What do you look for in an antagonist?


  1. Personally, I love humanised villains, those who are doing what they feel is the right thing. It makes them so much harder to face and defeat, as the hero must challenge everything about himself to defeat them.

  2. Great post. I'm hoping I hit all of these in my current work in progress. I loved a good villian too.

  3. Aonghus: Oooh, definitely. There's nothing like a villain who makes the hero question his own values.

    Shelley: Thanks. I think a solid villain can write half the book for you.

  4. Absolutely. It's why I love Lex Luthor: Man of Steel, makes it impossible to hate Lex after that. Because no matter how evil his actions, his intentions are pure and good. Makes for awesome villains, that does.

  5. Villains with strong motivation and a secret back story are my favorites. Great post!

  6. great list!
    (And that sounds like a nasty tortilla chip crumb!)
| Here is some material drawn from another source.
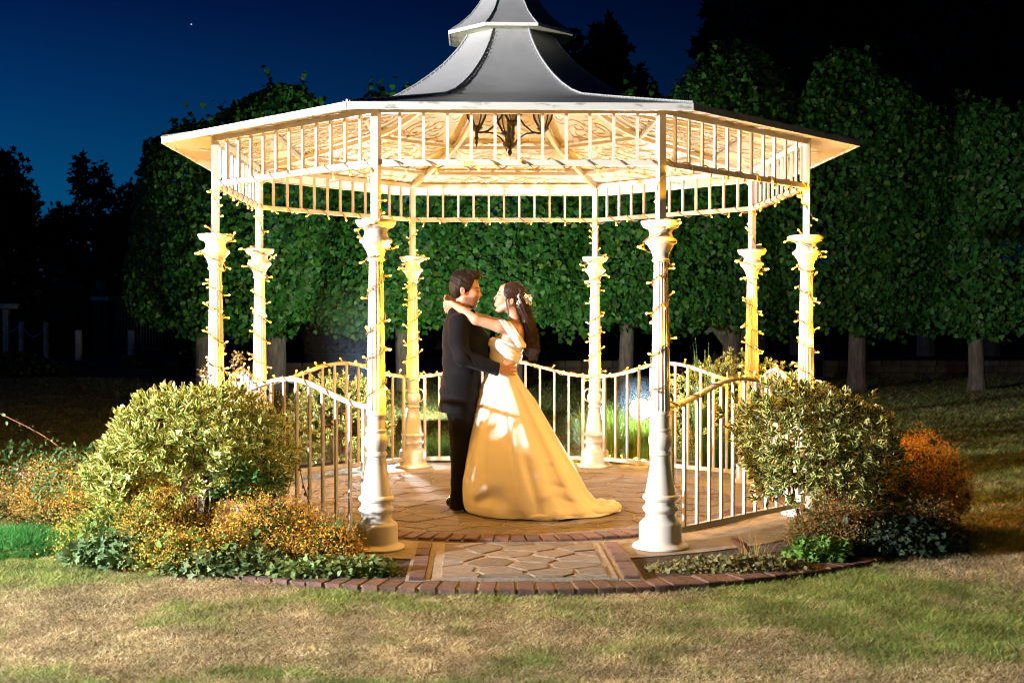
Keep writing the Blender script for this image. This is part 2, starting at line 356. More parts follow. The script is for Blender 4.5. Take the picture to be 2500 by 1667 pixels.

  7. Great list! I want to love the antagonist as much as I do the hero. There should be something about him that makes me want him to win even if that feeling lasts only for a moment. I am sure that makes no sense lol

    Stopping by from the Challenge

  8. A is for Antagonist - Great choice for today! I like how you made it clear what you expect as a reader from your antagonist. Each character plays an important role in a story, and if one character doesn't fit well they can ruin everything. I really look forward to reading more of your posts.

  9. Nicole: I coudn't agree more.

    Lynda: Thanks. Yeah, it was nasty. At least the bruising has cleared this morning. The eye is still a bit stiff though.

    Dafeenah: Actually that makes perfect sense! I get that all the time.

    D.M.: Back at you. The one to one battle between hero and villain is so important to me that I couldn't think of a better topic to start the challenge.

  10. Great list of what antagonists should stand for. I always hate it when a protagonist beats the antagonist in one go!

    Greetings from a fellow
    A to Z blogger :)

  11. Great choice of topic for A. Must admit I like the subtle antagonist, so you don't realise at first that he/she actually is actually working against the hero/ine.
    BTW I envy you living in Co. Wicklow - have been to Bray several times!

  12. Sylvia: Nice to meet you. :-)

    Paula: I grew up in Bray and eventually my wife and I got a house here. It has its good and bad points, but I do love the occassional drive out to Glendalough.

  13. Interesting post, Paul, yes, even when watching movies with my kids, the storyline has to be believable.

  14. As a matter of interest, how can you tell you've bruised the inside of your eyelid as opposed to just hurt it?

    And I would love to know what happened but it's probably best not to tell me! Liked the post.

  15. I would imagine you get fed-up of all the traffic through Bray at times! I'll be there again in May, staying at the Ramada.
    I love your neighbouring town of Dalkey - really nice little town- and I love the view over Killiney Bay.
    The Wicklow Mountains are magic - the road over Sally Gap is sheer beauty.
    Glendalough is a fascinating place, even though it is packd with tourists!

  16. Brigid: Won't be long before I'm introducing my son or daughter to all my old childhood favourites.

    Ellen: Not sure, but Jen said it looked swollen, so I'm guessing bruising.

    Paula: Yeah, the traffic can be a pain. Thankfully we live on the north end of town so we don't have to deal with it too much before we reach the motorway unless we're going shopping or visiting my parents.

    The Ramada's nice. Great location for day trips out into the mountains.

  17. Stayed at the Ramada several times. As you say, a good location for getting south to the mountains. I LOVE Ireland!

  18. Me too :-) My wife and I did live in Manchester for a little while, but we missed home too much.

  19. Hello - new follower here! Looking forward to your A-Z through the writing world. Sorry about the stray tortilla chip - sounds like a terrible injury. Hope you're feeling better already.

    Hmmm... an antagonist. Definitely a good point about not knowing they're bad - that helps make them believable. I think even an attribute that the protagonist could be jealous of would be nice to keep the reader bouncing around in that good/bad judgment. I don't want to read about someone who's too easy to hate.

    Found you through the A to Z challenge - am at writercize.blogspot.com. Best of luck with the challenge - I'll be reading!

  20. Alana: Thanks! I'll be sure to keep an eye on your posts too.